July 06, 2004

Court Creates Snoopers' Heaven. A federal appeals court has ruled (PDF) that an e-mail provider did not break the law when he copied and read e-mail messages sent to customers through his server, setting a precedent for e-mail service providers to legally snoop on their customers' e-mail.
  • And yet, don't they also want to ban gmail, because it "reads" your messages?
  • dng: Don't bother trying to understand America. I still don't get this place, and I've lived here all of my 31 years.
  • That's really bad. I think I might fire off a very angry email to them about it. Or, on second thoughts, I could just send it to my mum... they'll probably get it anyway...
  • In the US of late, money interests come first, and people come in second second.

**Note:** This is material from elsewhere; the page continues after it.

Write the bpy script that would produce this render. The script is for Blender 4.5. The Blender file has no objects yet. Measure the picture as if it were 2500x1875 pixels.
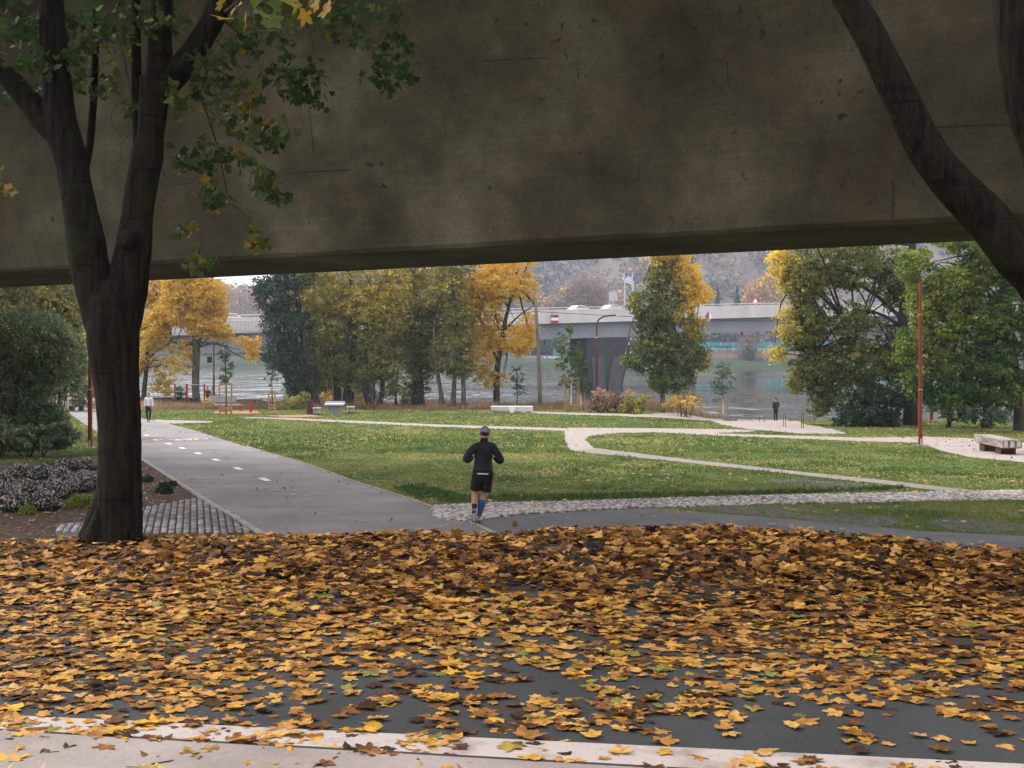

  • Ashcroft craps on the flag again. Go Bush junta!
  • dng: federal appeals court != california legislature (who are the ones, I believe, that tried to ban gmail). Maybe someone ought to suggest to them a bill to make this sort of snooping again illegal (at least in CA).
  • Granting e-mail providers the ability to read e-mail is equivalent to granting postal workers the right to open and read any mail while it's at a post office for sorting, but not while it's in transit between post offices or being hand-delivered to a recipient's home or business. awful comparison. Granting e-mail providers the ability to read e-mail is equivalent to granting e-mail providers to read e-mail.
  • I actually thought it was not an awful comparison -- the law being a very blunt object, the analogy to something for which there is established precedent as well as public opinion against seems a reasonable tactic, even if there are more technical things that separate mail and email storage than link them.